Tuesday, July 10, 2012


Day 12   6/15/12






We made our way to Potsdam via early morning train, arriving at the institute around 10:15. It took us a while, but we eventually found the Max Planck Institute for Colloids and Interfaces and met up with Dimitriya Borisova, one of the post-doc students of Dimitry Shuriken. After a brief tour of their floor, we were allowed to go to the small conference room to set up for the presentation. At 11, the presentation began with an audience of 15 or 20 researchers, most of whom were younger than expected, in the 25-35 age range.  The presentation was approximately 20 minutes with about 10 minutes of Q and A; I was able to answer some questions or suggest answers. While most of the audience seemed to be rather intense, I spoke to many after and most were very nice and said I did a good job, so that’s probably positive. After the presentation, we were given a brief tour of their work by Dimitriya and Matias, a fellow postdoc, while Dimitriya explained some of their research in anti-corrosion. From the labspace it was easy to see that this was a top rate research facility; one such example would be that they had an operational Langmuir-Blodgett Trough and the most intense sonicator that I’ve ever seen. Actually, it was so awesome that I’m not sure you can just call it a simple sonnictor anymore. Like, a sound pistol. Or something that sounds cooler than that. Moving on, their labs that I toured were mostly that relating to Dr. Shuriken and his research team, and as such were mainly concentration towards anticorrosion with both academic and industrial aims. One of the unrelated labs that we stopped by was one they jokingly referred to as ‘The bubble lab’, where the researcher focused on monitoring the spectroscopic significance and refraction angles of bubbles for use in things I didn’t understand beyond that.

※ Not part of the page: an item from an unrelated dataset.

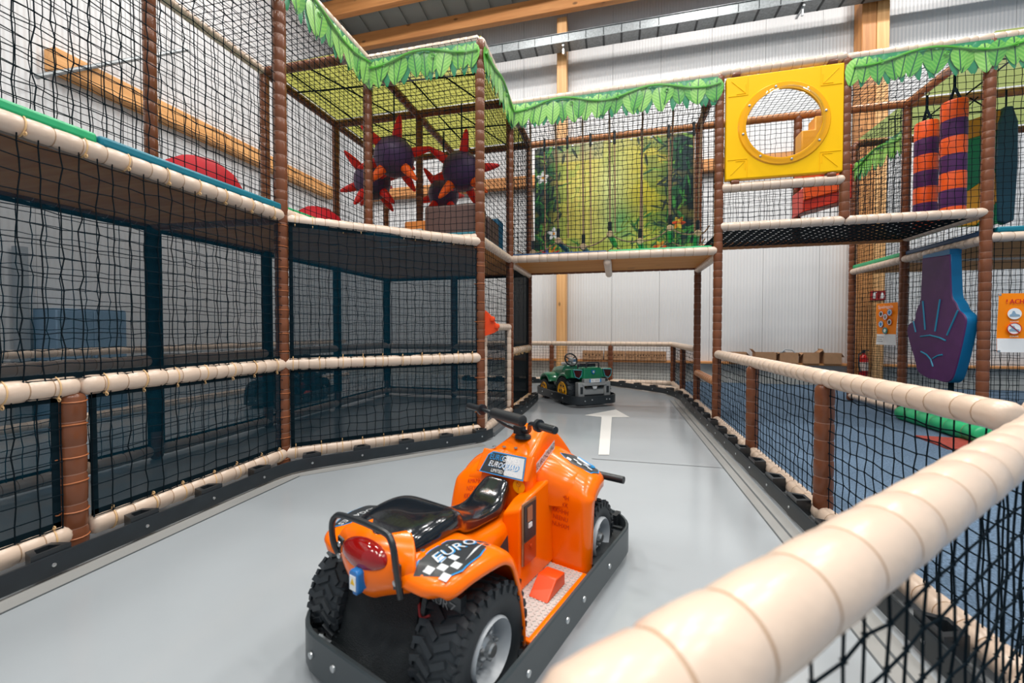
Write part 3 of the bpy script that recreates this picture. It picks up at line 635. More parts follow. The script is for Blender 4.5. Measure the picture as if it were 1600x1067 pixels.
garland((C, Y3, ZTOP), (C, Y4, ZTOP), 'narrow-looking leaf garland leading back to the rope bridge', (1, 0, 0), 3)
garland((C, Y4, ZTOP), (E_, Y4, ZTOP), 'leaf garland above the rope bridge and mural', (0, -1, 0), 4)
garland((G+.05, Y4, ZTOP), (6.1, Y4, ZTOP), 'leaf garland above the punching bags', (0, -1, 0), 5)
garland((4.5, 9.5, 4.62), (4.5, 8.05, 4.62), 'far leaf garland by the broad timber column', (-1, 0, 0), 6, film=False)

# =================================================================== jungle mural (flat print, painted per vertex)
def mural():
    W, H = 2.86, 2.26; nu, nv = 300, 236; rs = np.random.RandomState(3)
    X, Y = np.meshgrid(np.linspace(0, 1, nu+1), np.linspace(0, 1, nv+1))
    def noise(k, seed):
        r = np.random.RandomState(seed); g = r.rand(k+2, k+2); xi = X*k; yi = Y*k; x0 = xi.astype(int); y0 = yi.astype(int); fx = xi-x0; fy = yi-y0
        fx = fx*fx*(3-2*fx); fy = fy*fy*(3-2*fy)
        return (g[y0, x0]*(1-fx)+g[y0, x0+1]*fx)*(1-fy)+(g[y0+1, x0]*(1-fx)+g[y0+1, x0+1]*fx)*fy
    img = np.zeros((nv+1, nu+1, 3)); n1 = noise(6, 1); n2 = noise(16, 2); n3 = noise(40, 4)
    def mixc(mask, c):
        nonlocal img; mask = np.clip(mask, 0, 1)[..., None]; img = img*(1-mask)+np.array(c)*mask
    img[:] = (.50, .44, .07)
    mixc(np.exp(-((X-.33)**2/.03+(Y-.62)**2/.10)), (.74, .62, .14)); mixc(np.exp(-((X-.52)**2/.012+(Y-.6)**2/.12))*.9, (.55, .62, .27)); mixc(np.exp(-((X-.72)**2/.02+(Y-.55)**2/.08)), (.50, .42, .03))
    mixc(np.exp(-((X-.56)**2/.006+(Y-.32)**2/.02))*.9, (.10, .36, .12)); mixc((Y > .86)*.5*(X < .45)+(Y > .93)*.2, (.30, .30, .22)); mixc(np.exp(-((Y-.1)**2/.006))*.5, (.42, .44, .04)); mixc((n1-.55)*1.2, (.16, .30, .03)); mixc((n2-.6)*1.0, (.55, .52, .16))
    edge = np.maximum(np.clip((.20-X)/.12, 0, 1), np.clip((X-.78)/.12, 0, 1)); mixc(edge*(.6+n2*.9), (.004, .020, .028)); mixc(np.clip((.22-np.abs(X-.2))/.1, 0, 1)*(n2 > .55)*(X < .3)*.35, (.05, .28, .03)); mixc((X > .70)*(n2 > .52)*.5*(X < .93), (.02, .14, .03))
    def ell(cx, cy, a, b2, th, c, k=1.0, soft=.25):
        dx = (X-cx)*W; dy = (Y-cy)*H; u = (dx*math.cos(th)+dy*math.sin(th))/a; v = (-dx*math.sin(th)+dy*math.cos(th))/b2
        mixc(np.clip((1-(u*u+v*v))/soft, 0, 1)*k, c)
    for i in range(260):
        side = rs.rand() < .45; x = rs.beta(1.0, 3.2)*.30 if side else 1-rs.beta(1.0, 2.6)*.36; y = rs.rand(); sh = rs.rand()**1.9
        c = ((.003, .018, .025), (.004, .035, .03), (.01, .10, .04), (.05, .26, .05), (.16, .32, .05))[int(sh*4.99)]
        ell(x, y, rs.uniform(.07, .17), rs.uniform(.012, .03), rs.uniform(0, PI), c, .9)
    for i in range(60): ell(rs.uniform(.55, .95), rs.uniform(.05, .38), rs.uniform(.08, .2), rs.uniform(.01, .02), rs.uniform(.2, 2.9), ((.01, .06, .03), (.03, .16, .03), (.20, .26, .03))[rs.randint(3)], .9)
    for i in range(40): ell(rs.uniform(.02, .3), rs.uniform(.0, .2), rs.uniform(.08, .18), rs.uniform(.012, .022), rs.uniform(.5, 2.6), ((.01, .10, .03), (.04, .26, .03))[rs.randint(2)], .9)
    for i in range(9):
        x = rs.uniform(.1, .95); 
        for k in range(6): ell(x+rs.uniform(-.01, .01), 1-.02*k-.01, .03, .008, rs.uniform(0, PI), (.01, .06, .03), .9)
    for (cx, cy) in ((.055, .745), (.13, .27)):
        for k in range(5): 
            th = 2*PI*k/5+.3; ell(cx+.065*math.cos(th)/W, cy+.065*math.sin(th)/H, .062, .036, th, (.82, .80, .76))
        ell(cx, cy, .028, .028, 0, (.75, .28, .02))
    for (cx, cy, s_) in ((.10, .08, 1), (.27, .05, .8)):
        for k, c in enumerate(((.55, .03, .02), (.8, .2, .01), (.85, .42, .02), (.06, .07, .30), (.55, .02, .04))):
            th = .5+k*.5; ell(cx+.10*s_*math.cos(th)/W, cy+.10*s_*math.sin(th)/H, .14*s_, .024*s_, th, c)
    for (cx, cy) in ((.91, .30), (.80, .12)):
        for k in range(6): ell(cx+.05*math.cos(k)/W, cy+.05*math.sin(k)/H, .07, .03, k*1.05, ((.75, .06, .01), (.85, .20, .01), (.80, .45, .05))[k % 3])
    img = np.clip(img*(1.15+.4*n3[..., None]), 0, .9)
    b = MB(); b.grid(lambda a, c: Vector((a*W, -.010*math.sin(PI*a), c*H)), nu, nv)
    m = mat('mural_print', (.3, .4, .1), .5); nt = m.node_tree; at = nt.nodes.new('ShaderNodeVertexColor'); at.layer_name = 'print'
    nt.links.new(at.outputs[0], nt.nodes['Principled BSDF'].inputs['Base Color'])
    me = b.mesh('mural', [m], sharp=None); ca = me.color_attributes.new('print', 'FLOAT_COLOR', 'POINT')
    ca.data.foreach_set('color', np.concatenate([img.reshape(-1, 3), np.ones(((nu+1)*(nv+1), 1))], 1).astype(np.float32).ravel())
    t = root('jungle_mural', 'large jungle print banner with yellow-green glow behind the rope bridge', 'mural', (C+.12, Y5-.04, 2.60))
    link('print', me, t)
    b = MB(); b.lathe([(.012, -.004), (.02, 0), (.012, .004)], 8, 'y'); me_ = b.mesh('eyelet', [STEEL])
    for i in range(9): link('eyelet', me_, t, (.02+2.82*i/8, -.01, 2.23))
mural()

# =================================================================== rope bridge
ROPE = mat('tan_rope', (.36, .22, .13), .8); LOG = mat('pale_wood_end', (.62, .42, .24), .6)
row = [(-1.35, 2.66), (-.93, 2.84), (-.52, 2.72), (-.10, 2.90), (.36, 2.76), (.80, 2.94), (1.20, 2.84)]
for i, (x, z) in enumerate(row):
    yy = 6.85
    t = root('rope_step', ['hanging rope with wooden knob at the dark blue end of the bridge', 'second hanging rope from the dark blue end', 'third hanging rope, over the middle of the blue pad', 'central hanging rope with high wooden knob', 'hanging rope just past the middle over the green pad', 'hanging rope with the highest knob near the yellow panel', 'last hanging rope beside the tall post by the yellow panel'][i], 'rope step', (x, yy, z), 0)
    up = ZTOP-.05-z
    b = MB(); b.tube([(0, 0, .14), (R_.uniform(-.02, .02), -.36, up)], .014, 6); link('rope', b.mesh('rope', [ROPE]), t)
    b = MB(); b.tube([(0, 0, .05), (0, 0, .20)], .03, 8); link('sleeve', b.mesh('sleeve', [BLACKP]), t)
    b = MB(); b.lathe([(.045, -.05), (.055, -.03), (.055, .03), (.045, .05)], 14, 'y'); link('knob', b.mesh('knob', [LOG]), t)
    b = MB(); b.tube([(0, .05, 0), (.08, .62, -.05)], .045, 10); link('step_log', b.mesh('step_log', [GREEN if i > 2 else TEAL]), t)
    b = MB(); b.tube([(.08, .75, .20), (.06, .75, up-.25)], .013, 6); link('rear_rope', b.mesh('rear_rope', [ROPE]), t)
    b = MB(); b.tube([(.06, .75, up-.25), (.06, .75, up-.02)], .022, 6); link('rear_sleeve', b.mesh('rear_sleeve', [BLACKP]), t)
t = root('swag_rope', 'tan swag ropes linking the wooden knobs of the rope bridge', 'rope', (0, 6.83, 0))
pts = [(-1.62, 2.72)]+row+[(1.36, 2.95)]
for (a, c) in zip(pts[:-1], pts[1:]):
    for (dy, dz, nm) in ((0, 0, 'front_rope'), (.66, -.06, 'rear_rope')):
        b = MB(); b.tube([(a[0]+(c[0]-a[0])*k/8+dy*.1, dy, a[1]+(c[1]-a[1])*k/8-.05*math.sin(PI*k/8)+dz) for k in range(9)], .012, 5); link(nm, b.mesh(nm, [ROPE]), t)

# =================================================================== yellow bubble panel
YEL = mat('yellow_plastic', (1.0, .55, .0), .35, spec=.25)
t = root('bubble_panel', 'yellow plastic panel with clear round bubble window and arrow corners', 'window panel', ((1.475+2.885)/2, Y4-.01, 4.17))
b = MB(); n = 64; S = .705; ro = .50; th = .05
def sq(a):
    c, s_ = math.cos(a), math.sin(a); k = S/max(abs(c), abs(s_)); return k*c, k*s_
angs = sorted(set([2*PI*i/n for i in range(n)]))
for (y0, y1) in ((-th, th),):
    vs = []; fs = []
    for a in angs:
        X_, Z_ = sq(a); vs += [(ro*math.cos(a), y0, ro*math.sin(a)), (X_, y0, Z_), (X_, y1, Z_), (ro*math.cos(a), y1, ro*math.sin(a))]
    for i in range(n):
        j = (i+1) % n
        for k in range(4): fs.append((i*4+k, i*4+(k+1) % 4, j*4+(k+1) % 4, j*4+k))
    b.add(vs, [f[::-1] for f in fs])
bevel(link('frame', b.mesh('frame', [YEL], sharp=.5), t), .014, 2)
b = MB(); b.lathe([(.455, -.052), (.46, -.066), (.545, -.066), (.56, -.05)], 56, 'y', caps=False); link('ring', b.mesh('ring', [mat('amber_ring', (.95, .42, .004), .18)]), t)
gl = bpy.data.materials.new('acrylic'); gl.use_nodes = True; nt = gl.node_tree; nt.nodes.remove(nt.nodes['Principled BSDF'])
tr = nt.nodes.new('ShaderNodeBsdfTransparent'); tr.inputs[0].default_value = (.97, .98, .99, 1); gs = nt.nodes.new('ShaderNodeBsdfGlossy'); gs.inputs['Roughness'].default_value = .04
lw = nt.nodes.new('ShaderNodeLayerWeight'); fr = nt.nodes.new('ShaderNodeMath'); fr.operation = 'POWER'; fr.inputs[1].default_value = 3.5; nt.links.new(lw.outputs['Facing'], fr.inputs[0]); mx = nt.nodes.new('ShaderNodeMixShader')
nt.links.new(fr.outputs[0], mx.inputs[0]); nt.links.new(tr.outputs[0], mx.inputs[1]); nt.links.new(gs.outputs[0], mx.inputs[2]); nt.links.new(mx.outputs[0], nt.nodes['Material Output'].inputs[0])
b = MB(); b.lathe([(.50, -.068), (.48, -.09)]+[(.46*math.cos(a), -.09-.30*math.sin(a)) for a in [PI/2*i/12 for i in range(13)]], 48, 'y', caps=False)
link('dome', b.mesh('dome', [gl], sharp=None), t)
for k in range(8):
    a = 2*PI*k/8+.2
    if k == 0: b = MB(); b.lathe([(.016, 0), (.014, -.01), (.004, -.014)], 10, 'y'); mb = b.mesh('bolt', [STEEL])
    link('bolt', mb, t, (.505*math.cos(a), -.066, .505*math.sin(a)))
for sx_ in (-1, 1):
    for sz in (-1, 1):
        b = MB(); c = Vector((sx_*.56, -.052, sz*.56))
        for (p, q) in (((-.08, -.08), (.09, .09)), ((-.02, .10), (.10, .10)), ((.10, .10), (.10, -.02)), ((-.12, .125), (.125, .125)), ((.125, .125), (.125, -.12))):
            b.tube([c+Vector((sx_*-p[0], 0, sz*-p[1])), c+Vector((sx_*-q[0], 0, sz*-q[1]))], .004, 5)
        link('embossed_arrow', b.mesh('embossed_arrow', [YEL]), t)
for sx_ in (-.58, .58):
    for sz in (-.74, .74):
        b = MB(); b.lathe([(.05, -.05), (.055, 0), (.05, .05)], 12, 'x', 0, (sx_, .0, sz)); link('clamp', b.mesh('clamp', [BROWN]), t)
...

Additional reasons this place was cool: free water and terrariums in the hallway.



Also, something to comment on would be how excessively NOT pretentious these people were. The way they spoke and acted seemed to down-play how awesome it was that they worked at a first-class research institute.












(For those who are interested, a Langmuir-Blodgett Trough is essentially a machine credited with pioneering the field of nanoassembly. It is acclaimed for providing a way to assemble single-molecule layer deposition with an extremely specific and controlled composition. This is done by having a trough filled with water with a thin, evenly dispersed layer of the desired molecule floating on top (the perfect amount is present so that the layer is one-molecule thick). An oppositely charged substrate is then dipped via a mechanical arm into the liquid as a barrier sitting in the trough moves simultaneously to push the layer of surface molecules so that it remains one molecule thick. In this way, the layers are able to be attracted to each other and assemble via opposite charges. (Vertical lift and horizontal lift are two different techniques for the dipping of a deposition wafer in and out of the Langmuir-Blodgett water trough. This machine was equipped to do both.) Due to the extreme precision required by the instrument, Langmuir-Blodgett Troughs are extremely delicate and expensive. They fell out of favor as an assembly method due to various reasons, including the cost and the inability to self-fix defects created by the alternating tilts of the molecules during assembly, which makes them unfeasible for the creation of bioelectronics (a 5% production rate as the layers go up).